GNSS reference systems
In this presentation about GNSS reference systems, next topics are developed: GNSS coordinates (Reference System, Reference Frame, Coordinate System, GNSS Coordinate System) and Orbits (Ephemeris and Calculation of satellite coordinates).
Reference systems and frames
A reference system is a conceptual definition of theories, hypotheses and constants that allow the three coordinates to be placed in space so that position and movement of the points can be determined.
It needs an origin, axis directions, scale, algorithms for its spatial and temporal transformations and constants used in the definitions and corrections. Of course, an ellipsoid is associated.
The official reference system is Spain is ETRS89. A reference frame is the physical materialization of a reference system. Reference system is rather invariable and inaccessible and reference frame is accessible and perfectible [Altamimi et al. 2002].
The general purpose of a TRF (Terrestrial reference system is to define coordinate systems in which points of the Earth are only slowly changing and to describe the motion of any object of the Earth’s environment (such as an artificial satellite).
Orbits
To find the satellite position every satellite sends the almanac of every other satellite but it sends only its own ephemeris.

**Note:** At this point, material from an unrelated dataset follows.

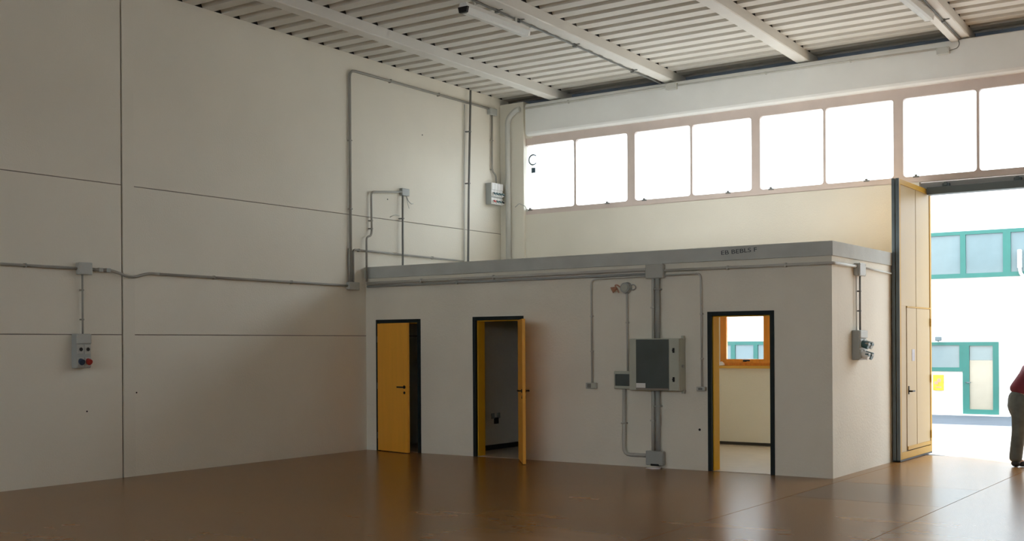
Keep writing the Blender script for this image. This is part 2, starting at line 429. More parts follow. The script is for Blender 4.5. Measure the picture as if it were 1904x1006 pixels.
for nm, x, lb in (('wall_cabin_partition_1', 1.70, 'white partition wall inside the cabin seen through the middle doorway'), ('wall_cabin_partition_2', 3.95, 'white partition wall inside the cabin beside the right room')):
    o = MB().box((x, TW, 0), (x + .1, 3.87, 2.70)).build(nm, M['boxwall']); tag(o, lb, 'wall', kind='structure')
rf = struct('trim_1', (4, 2, 2.8), 'grey concrete roof slab edge of the cabin', 'roof slab')
MB().box((0.0, -0.03, 2.795), (L + .022, 3.87, H), 0.006).build('roof_slab', M['concrete'], rf)
MB().box((0.02, 0.12, H - .01), (L - .05, 3.86, H + .008)).build('bounce_slab', M['bounce'], rf)  # unseen white sheet added to bounce window sun onto the upper walls
mb = MB(FRONT(-.0305))
me = text_mesh('EB BEBLS F', 0.105); xs_ = [v.co.x for v in me.vertices]; wdt = max(xs_) - min(xs_)
q = bmesh.new(); q.from_mesh(me); sx = 0.50 / wdt
q.transform(Matrix.Translation((6.302, 2.872, 0)) @ Matrix.Rotation(0.045, 4, 'Z') @ Matrix.Diagonal((sx, 0.75, 1, 1)))
mb._add(q); mb.build('faded_stencil', M['print'], rf)
o = MB().box((0.0, TW, 2.66), (L - .15, 3.87, 2.70)).build('ceiling_cabin', M['boxwall']); tag(o, 'white ceiling inside the cabin rooms', 'ceiling', kind='structure')
o = MB().box((0.0, TW * .0 + .02, 0.001), (L - .15, 3.87, 0.006)).build('floor_cabin', M['tile']); tag(o, 'pale tiled floor inside the cabin rooms', 'floor', kind='structure')
for nm, a, b, lb in (('baseboard_back', (4.05, 3.855, 0.006), (L - .15, 3.87, 0.055), 'dark skirting below the window of the right cabin room'),
                     ('baseboard_left', (1.80, TW, 0.006), (1.815, 3.87, 0.085), 'black skirting along the partition of the middle cabin room')):
    o = MB().box(a, b).build(nm, M['basebd']); tag(o, lb, 'skirting', kind='structure')

# ---- doors
def lever(T, u, z, sgn, side):      # handle in leaf space (u along leaf, w out of face)
    mb = MB(T)
    mb.cyl((u, z, 0), (u, z, side * .012), .026); mb.cyl((u, z, 0), (u, z, side * .055), .010)
    mb.box((min(u, u + sgn * .13), z - .011, side * .042), (max(u, u + sgn * .13), z + .011, side * .064), .005)
    return mb
def door(num, d, hinge, ang, label, leaf_label):
    x0, x1, zt = d; r = struct('door_%d' % num, ((x0 + x1) / 2, 0, 0), label, 'door')
    f = 0.056
    mb = MB(FRONT())
    mb.box((x0, 0, -.03), (x0 + f, zt, .018), .003); mb.box((x1 - f, 0, -.03), (x1, zt, .018), .003)
    mb.box((x0 + f, zt - f, -.03), (x1 - f, zt, .018), .003)
    mb.build('door_frame', M['darkframe'], r)
    mb = MB(FRONT())
    t = .012
    mb.box((x0 + .03, 0, -TW - .005), (x0 + f + t, zt - f, -.031)); mb.box((x1 - f - t, 0, -TW - .005), (x1 - .03, zt - f, -.031))
    mb.box((x0 + .03, zt - f - t, -TW - .005), (x1 - .03, zt - .03, -.031))
    mb.build('door_lining', M['lining'], r)
    if hinge is None: return r
    hx = x0 + f + .008 if hinge == 'left' else x1 - f - .008
    lw = (x1 - x0) - 2 * f - .016
    c, s_ = math.cos(ang), math.sin(ang)
    if hinge == 'left': Ud = Vector((c, -s_, 0))
    else: Ud = Vector((-c, -s_, 0))
    Wd = Ud.cross(Vector((0, 0, 1)))
    T = Matrix(((Ud.x, 0, Wd.x, hx), (Ud.y, 0, Wd.y, -.026), (0, 1, 0, 0), (0, 0, 0, 1)))
    lf = MB(T).box((0, .012, -.022), (lw, zt - f - .006, .022), .003).build('door_leaf', M['yellow'], r)
    sg = 1 if hinge == 'left' else -1
    hz, u = 1.045, lw - .075
    for side in (1, -1):
        Ts = T @ Matrix.Translation((0, 0, .022 * side))
        lever(Ts, u, hz, -1, side).build('door_handle', M['black'], lf)
        MB(Ts).cyl((u, hz - .09, 0), (u, hz - .09, side * .008), .022, n=12).build('lock_plate', M['black'], lf)
    for hz_ in (.25, 1.05, 1.8): MB(T).cyl((-.006, hz_ - .05, .018 * sg), (-.006, hz_ + .05, .018 * sg), .009, n=8).build('hinge', M['steel'], r)
    return r
door(1, D1, 'left', math.radians(13), 'yellow door standing ajar in the doorway nearest the left wall', '')
door(2, D2, 'right', math.radians(129), 'yellow door swung wide open at the middle doorway', '')
door(3, D3, None, 0, 'empty doorway with dark frame and yellow lining', '')

# ---- orange window in the right room
wn = struct('window_9', ((rw0 + rw1) / 2, 3.9, rz0), 'orange wooden window with two casements in the right cabin room', 'window')
cx_ = 5.40
mb = MB(FRONT(3.89)); f = .045
mb.box((rw0, rz0, -.05), (rw0 + f, rz1, .03), .004); mb.box((rw1 - f, rz0, -.05), (rw1, rz1, .03), .004)
mb.box((rw0 + f, rz1 - f, -.05), (rw1 - f, rz1, .03), .004); mb.box((rw0 + f, rz0, -.05), (rw1 - f, rz0 + f, .03), .004)
mb.box((cx_, rz0 + f, -.05), (cx_ + f, rz1 - f, .03), .004)
mb.build('window_frame', M['orange'], wn)
for a, b in ((rw0 + f, cx_), (cx_ + f, rw1 - f)):
    mb = MB(FRONT(3.87)); s_ = .075
    me = flat_curve([[(a, rz0 + f), (b, rz0 + f), (b, rz1 - f), (a, rz1 - f)], [(a + s_, rz0 + f + .065), (b - s_ * 1.6, rz0 + f + .065), (b - s_ * 1.6, rz1 - f - s_), (a + s_, rz1 - f - s_)]], .05)
    sh = mb.from_me(me).build('casement', M['orange'], wn)
    MB().box((a + s_ - .01, 3.874, rz0 + f + .055), (b - s_ * 1.5, 3.880, rz1 - f - s_ + .01)).build('pane', M['glass'], sh)
    mb = MB(FRONT(3.845)); c = (a + b) / 2 - .02
    mb.box((c - .03, rz0 + .065, 0), (c + .03, rz0 + .10, .02), .004); mb.box((c - .015, rz0 + .075, .02), (c + .10, rz0 + .10, .035), .004)
    mb.build('window_handle', M['black'], sh)
MB().box((rw0 - .04, 3.80, rz0 - .045), (rw1 + .04, 3.90, rz0), .006).build('window_sill', M['ochre'], wn)
o = tag(MB(FRONT(3.84)).prism([(4.50, 1.334), (4.585, 1.334), (4.575, 1.375), (4.54, 1.40), (4.505, 1.385)], -.03, .03).build('paper_scrap', M['paper']),
    'crumpled white scrap lying at the left end of the orange window sill', 'paper')

# ================================================================== FOLDING GATE
GL0, GL1, GY0, GY1, GZ = 7.868, 7.915, 2.43, 4.08, 4.03
gt = empty('folding_gate', (7.86, 3.25, 0), 'tall cream yellow folding gate leaf with a wicket door, folded back at the opening', 'gate')
T = SIDE(GL1)
mb = MB(T); e = .075
mb.box((GY0, .03, -.047), (GY0 + e, GZ, 0), .004); mb.box((GY1 - e, .03, -.047), (GY1, GZ, 0), .004)
mb.box((GY0 + e, GZ - e, -.047), (GY1 - e, GZ, 0), .004); mb.box((GY0 + e, .03, -.047), (GY1 - e, .13, 0), .004)
mb.build('gate_frame', M['gateframe'], gt)
GM = 3.28
for a, b in ((GY0 + e, GM - .010), (GM + .010, GY1 - e)):
    MB(T).box((a, 2.225, -.040), (b, GZ - e, -.010), .004).build('gate_panel', M['gate'], gt)
MB(T).box((GY0 + e, .13, -.040), (2.775, 2.225, -.010), .003).build('gate_panel', M['gate'], gt)
MB(T).box((4.00, .13, -.040), (GY1 - e, 2.225, -.010), .003).build('gate_panel', M['gate'], gt)
MB(T).box((2.775, .13, -.040), (4.00, 2.225, -.034)).build('door_rebate', M['steel'], gt)
wd = MB(T).box((2.79, .145, -.034), (GM - .010, 2.205, -.004), .004).build('wicket_door', M['gate'], gt)
MB(T).box((GM + .010, .145, -.034), (3.985, 2.205, -.004), .004).build('door_board', M['gate'], wd)
MB(T).box((2.78, 2.205, -.034), (3.99, 2.225, .004)).build('door_edging', M['gateframe'], wd)
MB(T).box((2.80, .145, -.004), (3.97, .20, .006), .003).build('kick_plate', M['gateframe'], wd)
mb = MB(T); mb.cyl((2.86, .995, -.004), (2.86, .995, .05), .012); mb.box((2.86, .983, .038), (2.99, 1.007, .056), .005); mb.box((2.845, .95, -.004), (2.875, 1.07, .006), .003)
mb.build('door_handle', M['black'], wd)
MB(T).box((3.03, 1.43, -.004), (3.17, 1.60, -.001)).build('notice', M['notice'], wd)
for z in (.30, 1.15, 2.0):
    MB(T).cyl((3.992, z - .06, .004), (3.992, z + .06, .004), .012, n=8).build('hinge', M['gateframe'], wd)
# second leaf folded flat behind the first
mb = MB(SIDE(7.855)); mb.box((GY0 + .01, .03, -.042), (GY1, GZ, 0), .004); mb.build('rear_leaf', M['gateframe'], gt)
for x0, x1 in ((7.866, 7.917), (7.811, 7.857)):
    MB().box((x0, GY0 - .012, .025), (x1, GY0 + (.0 if x0 > 7.85 else .01), GZ + .004), .003).build('edge_profile', M['steel'], gt)
MB().box((7.858, GY0 + .05, .03), (7.866, GY1 - .05, GZ - .05)).build('leaf_seal', M['black'], gt)
mb = MB(); mb.box((7.812, GY0, .006), (7.915, GY1, .03)); mb.build('bottom_brush', M['black'], gt)
gr = empty('gate_rail', (11, 3.88, 3.93), 'dark steel top rail of the folding gate under the clerestory windows', 'rail')
mb = MB(); mb.box((7.93, 3.79, 3.935), (GX1, 3.97, 4.045), .006); mb.build('rail_channel', M['steel'], gr)
for x in (8.19, 9.20, 10.2, 11.1):
    mb = MB(); mb.box((x - .05, 3.86, 4.045), (x + .05, 3.955, 4.10), .006); mb.box((x - .025, 3.85, 4.06), (x + .025, 3.87, 4.115), .004); mb.build('rail_bracket', M['steel'], gr)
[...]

The Almanac are the keplerian parameters of theoretical orbit and location.
Ephemeris are the parameters to calculate instant coordinates. There are two types of ephemeris, broadcast ephemeris and precise ephemeris.
The Keplerian orbit is a theoretical orbit, but orbiting satellites don’t strictly follow a Keplerian orbit.
Satellites are disrupted by disturbing forces mainly caused by:
–The Earth’s gravitational field.
–Effects of the Moon and the Sun..
–Other atmospheric effects.
- Affect the movement of satellites around the Earth.
- They result in the acceleration of the satellite.